Ships transport 80-90% of global trade. Exports and imports will likely double by 2050, but as most ships run on bunker fuel, the urgent need to decarbonize the maritime industry limits any future growth. As its contribution to limit global warming to 1.50C, the maritime industry remains committed to curbing greenhouse gas emissions by at least 50% below 2008 levels by 2050, or do better by achieving net zero carbon emissions by then.

Meeting that committment requires innovation in fuel systems: a fourth industrial revolution is underway, shifting from conventional fuels to low-carbon and (eventually) zero-carbon fuels. Innovations will require massive retraining, as each of these fuel systems present occupational health and environmental hazards to seafarers and communities alike. However, the entire industry has yet to reach a consensus on future fuel standards and approaches in retraining, which will be massive – around 300-800,000 seafarers worldwide will need to retrain by 2050.
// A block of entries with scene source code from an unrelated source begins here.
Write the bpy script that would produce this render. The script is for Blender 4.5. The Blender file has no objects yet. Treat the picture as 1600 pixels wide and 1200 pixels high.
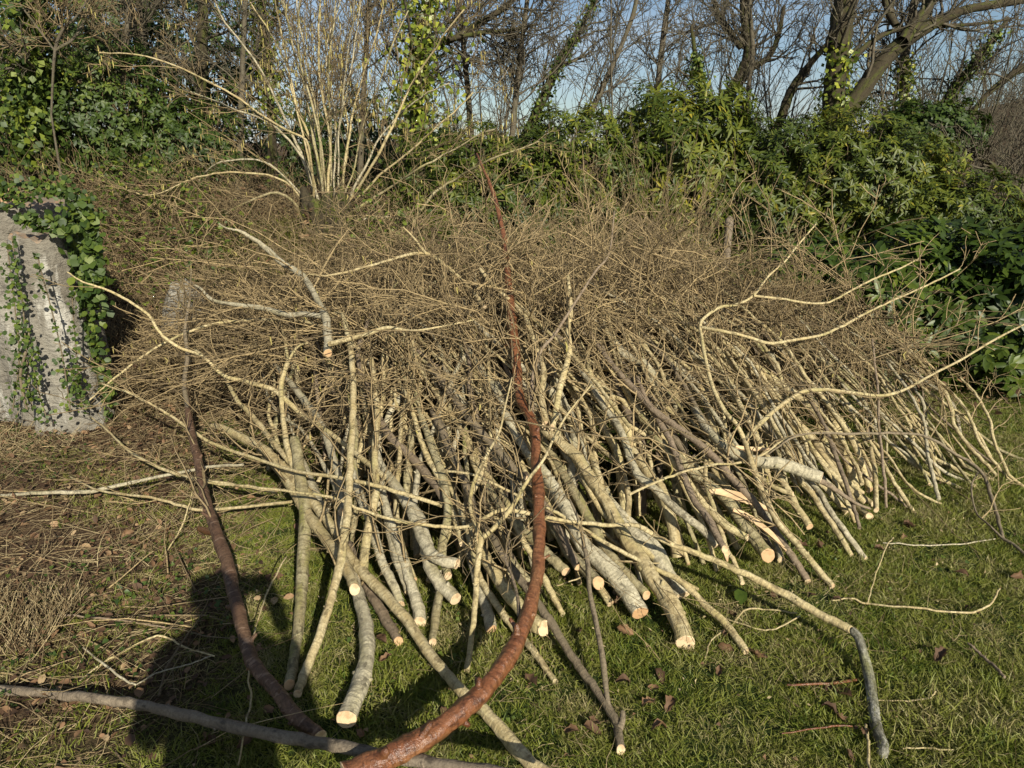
import bpy, math
import numpy as np
from mathutils import Vector

# ---------------------------------------------------------------- camera, sky, sun, exposure
FPX = 1083.0
PITCH = math.radians(17.9)
EYE = 1.65
scene = bpy.context.scene
cam_data = bpy.data.cameras.new('camera')
cam = bpy.data.objects.new('camera', cam_data)
scene.collection.objects.link(cam)
cam.location = (0, 0, EYE)
cam.rotation_euler = (math.pi / 2 - PITCH, 0, 0)
cam_data.sensor_width = 36
cam_data.lens = FPX / 1600 * 36
cam_data.clip_start = 0.05
cam_data.clip_end = 1500
scene.camera = cam

SUN_EL = math.radians(28.5)
SUN_TO = np.array([0.40, -0.916])          # horizontal direction towards the sun
sun_vec = Vector((SUN_TO[0] * math.cos(SUN_EL), SUN_TO[1] * math.cos(SUN_EL), math.sin(SUN_EL)))
world = bpy.data.worlds.new('World')
scene.world = world
world.use_nodes = True
wn, wl = world.node_tree.nodes, world.node_tree.links
wn.clear()
sky = wn.new('ShaderNodeTexSky')
sky.sky_type = 'NISHITA'
sky.sun_disc = False
sky.sun_elevation = SUN_EL
sky.sun_rotation = math.atan2(SUN_TO[0], SUN_TO[1])
sky.air_density = 1.0
sky.dust_density = .6
sky.ozone_density = 2.2
# thin drifting cloud mixed into the whole sky
wtc = wn.new('ShaderNodeTexCoord')
wmap = wn.new('ShaderNodeMapping'); wmap.inputs['Scale'].default_value = (1.2, 1.2, 5.0)
wno = wn.new('ShaderNodeTexNoise'); wno.inputs['Scale'].default_value = 2.2; wno.inputs['Detail'].default_value = 6
wramp = wn.new('ShaderNodeMapRange')
wramp.inputs['From Min'].default_value = 0.42; wramp.inputs['From Max'].default_value = 0.72
wramp.inputs['To Max'].default_value = 0.55
wmix = wn.new('ShaderNodeMix'); wmix.data_type = 'RGBA'
wmix.inputs['B'].default_value = (6.6, 7.2, 8.0, 1)
bg = wn.new('ShaderNodeBackground'); bg.inputs['Strength'].default_value = 0.062
wout = wn.new('ShaderNodeOutputWorld')
wl.new(wtc.outputs['Generated'], wmap.inputs['Vector'])
wl.new(wmap.outputs['Vector'], wno.inputs['Vector'])
wl.new(wno.outputs['Fac'], wramp.inputs['Value'])
wl.new(wramp.outputs['Result'], wmix.inputs['Factor'])
wl.new(sky.outputs['Color'], wmix.inputs['A'])
wl.new(wmix.outputs['Result'], bg.inputs['Color'])
wl.new(bg.outputs['Background'], wout.inputs['Surface'])

sun_data = bpy.data.lights.new('sun', 'SUN')
sun_data.energy = 5.0
sun_data.angle = math.radians(0.5)
sun_data.color = (1.0, 0.93, 0.80)
sun = bpy.data.objects.new('sun', sun_data)
scene.collection.objects.link(sun)
sun.rotation_euler = sun_vec.to_track_quat('Z', 'Y').to_euler()
sun.location = sun_vec * 30
scene.view_settings.view_transform = 'Standard'
scene.view_settings.look = 'None'
scene.view_settings.exposure = 0.6
scene.view_settings.gamma = 1.0
scene.view_settings.use_curve_mapping = False
scene.cycles.max_bounces = 6
scene.cycles.diffuse_bounces = 3
scene.cycles.transparent_max_bounces = 8

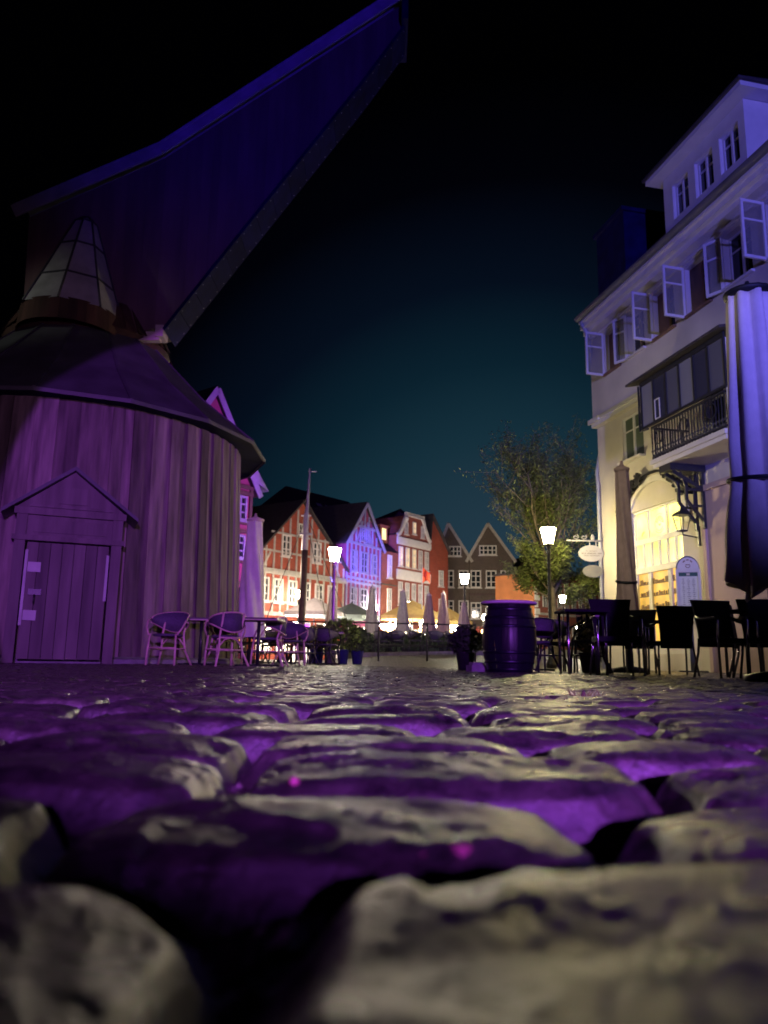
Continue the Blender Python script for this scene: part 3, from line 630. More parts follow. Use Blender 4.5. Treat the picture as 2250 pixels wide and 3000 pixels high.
g = MB(); g.box(x0 + .02, x1 - .02, y + .05, y + .055, 2.15, Z3 - .02); g.build('pane', M['litshop'], sw)
g = MB(); g.box(x0 + .02, x1 - .02, y + .05, y + .055, Z0, 2.15); g.build('pane', M['litlow'], sw, 'amber lower panes with bakery shelves')
# shelves with goods
g = MB()
for zz in (1.35, 1.62, 1.89):
    g.box(x0 + .08, x1 - .08, y + .034, y + .046, zz - .012, zz + .012)
    xx = x0 + .12
    while xx < x1 - .15:
        wv = random.uniform(.04, .11); g.box(xx, xx + wv, y + .032, y + .044, zz + .014, zz + random.uniform(.05, .13)); xx += wv + random.uniform(.01, .05)
g.build('shelves', M['wood'], sw)
# emblem on middle glass: ring of strokes, a little pictogram and curved lettering lines
def arcstroke(b, cx, cz, r, a0, a1, w_, yv, n=16, dash=None):
    for i in range(n):
        if dash and i % dash == dash - 1: continue
        t0 = R_(a0 + (a1 - a0) * i / n); t1 = R_(a0 + (a1 - a0) * (i + 1) / n)
        b.add([(cx + r_ * math.cos(t), yv, cz + r_ * math.sin(t)) for t, r_ in ((t0, r - w_ / 2), (t1, r - w_ / 2), (t1, r + w_ / 2), (t0, r + w_ / 2))], [(0, 1, 2, 3)])
yy = y + .046; cx_, cz_ = 2.40, 3.18; ET = mat('etched_olive', (.42, .36, .14), .8, .1, emit=((.8, .6, .15), .28))
g = MB(); arcstroke(g, cx_, cz_, .17, 0, 200, .014, yy); arcstroke(g, cx_, cz_, .13, 10, 170, .05, yy, 12, 2); arcstroke(g, cx_, cz_, .085, 20, 160, .02, yy, 8, 3); arcstroke(g, cx_, cz_, .15, 215, 330, .014, yy); arcstroke(g, cx_, cz_, .20, 220, 320, .014, yy); arcstroke(g, cx_, cz_, .225, 60, 130, .008, yy)
g.add([(cx_ - .05, yy, cz_ + .01), (cx_ + .01, yy, cz_ - .05), (cx_ + .07, yy, cz_ + .0), (cx_ + .0, yy, cz_ - .01)], [(0, 1, 2, 3)]); g.build('window_emblem', ET, sw, 'round etched emblem on the middle pane')
g = MB(); arcstroke(g, 3.02, 3.06, .10, 40, 140, .022, yy, 8); g.build('window_emblem', ET, sw, 'curved etched mark on the right pane')
g = MB(); arcstroke(g, 1.78, 2.98, .10, 80, 170, .05, yy, 8); g.build('window_emblem', ET, sw, 'curved etched mark on the left pane')
# balcony with glazed screen
bx0, bx1, BY = 3.80, 6.10, -.80
bal = MB(); bal.box(bx0, bx1, BY, .05, 4.02, 4.10); bal.box(bx0 - .04, bx1 + .04, BY - .05, .05, 4.10, 4.19)
bal = bal.build('balcony', M['trim'], house, 'projecting balcony with white slab, black railing and glass screen')
b = MB(); b.box(bx0, bx1, BY, BY + .03, 4.24, 4.27); b.box(bx0, bx1, BY - .01, BY + .04, 4.86, 4.90)
nb = 26
for i in range(nb + 1):
    xx = bx0 + (bx1 - bx0) * i / nb; b.bar((xx, BY + .015, 4.19), (xx, BY + .015, 4.88), .018, .018)
    b.lathe([(0, 4.34), (.03, 4.38), (0, 4.44)], 6, cx=xx, cy=BY + .015); b.lathe([(0, 4.26), (.028, 4.29), (0, 4.32)], 6, cx=xx + .04, cy=BY + .015)
for xx in (bx0, bx1):
    for i in range(1, 9): yv = BY + .8 * i / 9; b.bar((xx, yv, 4.19), (xx, yv, 4.88), .018, .018)
    b.box(xx - .012, xx + .012, BY, .05, 4.86, 4.9); b.box(xx - .012, xx + .012, BY, .05, 4.24, 4.27)
for i in range(3):
    xx = bx0 + .25 + i * .85; 
    for k_ in range(10):
        t0, t1 = 2 * math.pi * k_ / 10, 2 * math.pi * (k_ + 1) / 10; b.bar((xx + .14 * math.cos(t0), BY - .005, 4.62 + .14 * math.sin(t0)), (xx + .14 * math.cos(t1), BY - .005, 4.62 + .14 * math.sin(t1)), .02, .02)
b.build('railing', M['iron'], bal)
b = MB()
for xx in np.linspace(bx0 - .3, bx1 + .1, 7): b.box(xx - .02, xx + .02, BY - .02, BY + .02, 4.95, 5.95)
b.box(bx0 - .3, bx1 + .1, BY - .02, BY + .02, 5.86, 5.95); b.box(bx0 - .3, bx1 + .1, BY - .02, BY + .02, 4.93, 4.98)
b.box(bx0 - .32, bx0 - .28, BY, 0, 5.86, 5.95); b.tube([(bx0 - .36, BY - .03, 5.9), (bx0 - .36, BY - .03, 4.9), (bx0 - .05, BY - .03, 4.88)], .022)
b.build('screen_frame', M['iron'], bal)
gx = np.linspace(bx0 - .3, bx1 + .1, 7)
for q_ in range(6):
    b = MB(); b.box(gx[q_] + .025, gx[q_ + 1] - .025, BY - .004, BY + .004, 4.985, 5.855)
    b.build('glass_screen', [glassmat('screen_glass', (.05, .05, .08), rough=.12), glassmat('screen_glass_pale', (.22, .22, .27), rough=.3), glassmat('screen_glass_grey', (.12, .12, .16), rough=.2)][(1, 0, 2, 1, 0, 2)[q_]], bal)  # curtains and reflections suggested by pane colour alone
b = MB(); xa, xb = gx[1] + .04, gx[1] + .22
for bb in ((xa, xa + .02, 5.02, 5.42), (xb - .02, xb, 5.02, 5.42), (xa, xb, 5.40, 5.42), (xa, xb, 5.0, 5.02)): b.box(bb[0], bb[1], BY - .02, BY - .008, bb[2], bb[3])
b.build('small_pane_frame', M['trim'], bal)
b = MB(); b.box(bx1 + .06, bx1 + .10, BY + .02, -.14, 4.2, 5.86); b.build('side_screen', M['trim'], bal)
b = MB()
b.add([(bx0 - .55, BY - .22, 5.93), (bx1 + .3, BY - .22, 5.93), (bx1 + .3, -.101, 6.12), (bx0 - .55, -.101, 6.12), (bx0 - .55, BY - .22, 5.98), (bx1 + .3, BY - .22, 5.98), (bx1 + .3, -.101, 6.17), (bx0 - .55, -.101, 6.17)], [(0, 3, 2, 1), (4, 5, 6, 7), (0, 1, 5, 4), (1, 2, 6, 5), (2, 3, 7, 6), (3, 0, 4, 7)])
b.build('balcony_roof', M['tile'], bal)
# iron console under the balcony
b = MB(); cxx = 4.02
b.box(cxx - .05, cxx + .35, -.72, .04, 3.90, 4.02); b.box(cxx + .0, cxx + .30, -.12, .04, 2.85, 3.9, 0)
b = MB(); b.box(3.98, 4.36, -.78, .0, 3.88, 4.02)
for (ya, za, yb, zb, th) in ((-.70, 3.86, -.10, 3.55, .07), (-.42, 3.72, -.42, 3.3, .05), (-.42, 3.3, -.05, 2.9, .05), (-.05, 3.88, -.05, 2.75, .06), (-.4, 3.52, -.05, 3.52, .05), (-.25, 3.5, -.25, 3.2, .03), (-.33, 3.2, -.03, 3.2, .04), (-.15, 3.86, -.15, 3.55, .03), (-.55, 3.86, -.42, 3.6, .05)):
    for xx in (4.05, 4.30): b.bar((xx, ya, za), (xx, yb, zb), th, th)
for k_ in range(5): b.lathe([(0, 3.60 + .0), (.05, 3.66), (0, 3.72)], 8, cx=4.17, cy=-.12 - k_ * .1)
b.build('iron_console', M['iron'], bal)
# scrollwork over the arch
b = MB()
for i in range(9):
    t = R_(152 - i * 11) if i < 5 else R_(62 - (i - 5) * 10)
    rx, rz = 1.42, 1.30; cx_, cz_ = 2.45 + rx * math.cos(t), 3.02 + rz * math.sin(t)
    for k_ in range(7):
        a0 = R_(k_ * 45 + i * 60); a1 = R_((k_ + 1) * 45 + i * 60); rr = .11 - .008 * k_
        b.bar((cx_ + rr * math.cos(a0), -.10, cz_ + rr * math.sin(a0)), (cx_ + (rr - .008) * math.cos(a1), -.10, cz_ + (rr - .008) * math.sin(a1)), .05, .16)
    b.bar((cx_, -.1, cz_ - .08), (cx_, .04, cz_ + .02), .03, .03)
for i in range(14):
    t0, t1 = R_(158 - i * 9.5), R_(158 - (i + 1) * 9.5); b.bar((2.45 + 1.42 * math.cos(t0), -.02, 3.02 + 1.30 * math.sin(t0)), (2.45 + 1.42 * math.cos(t1), -.02, 3.02 + 1.30 * math.sin(t1)), .04, .05)
b.build('arch_scrollwork', M['iron'], house, 'black iron scrollwork following the arch over the shop window')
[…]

Industry 4.0’s digital information and automation systems will increase productivity while reducing environmental impact. But as with previous industrial revolutions, innovations will likely cause massive job losses even as they create new jobs. Hence, the need for trade unions to negotiate a just transition for seafarers in a decarbonized future for the maritime industry.

However, as the trend of employment flexibilization gradually shifted the responsibility for training from companies to seafarers, upgrading skills now require a costlier personal investment of seafarers in their training, to ensure their continued employment and career advancement. As upskilling opportunities may be unavailable on board or be too expensive for seafarers to undertake on their own, a skills-retention problem may result, leading to a skills gap at deployment. Higher training costs also lead to unequal opportunities, between seafarers who can afford training and those lacking the resources. The maritime industry must also create new career pathways for shore-based opportunities, even careers beyond seafaring, as Industry 4.0’s efficiencies lead to crew reductions and shorter on-board careers.

This is how trade unions like APSU work best for the interests of the maritime industry: negotating with employers, shipowners, and Government for a just transition for seafarers that is inclusive and fair to all social partners, creates decent work opportunities, and is sustainable in the long run.

TUCP continues to campaign for job creation, seafarer career development, and expanding Manila’s maritime industry to become an international deployment hub. Any plan to develop Manila into an international deployment hub must include prioritizing STEM education in national development and education policy, to match investments in infrastructure. Its success is premised on ensuring sufficient public and private investment in both basic and specialized maritime higher education and training, to result in a bigger pool of digitally-skilled seafarers of the future, fulfilling on-board and shore-based duties, as the industry will need.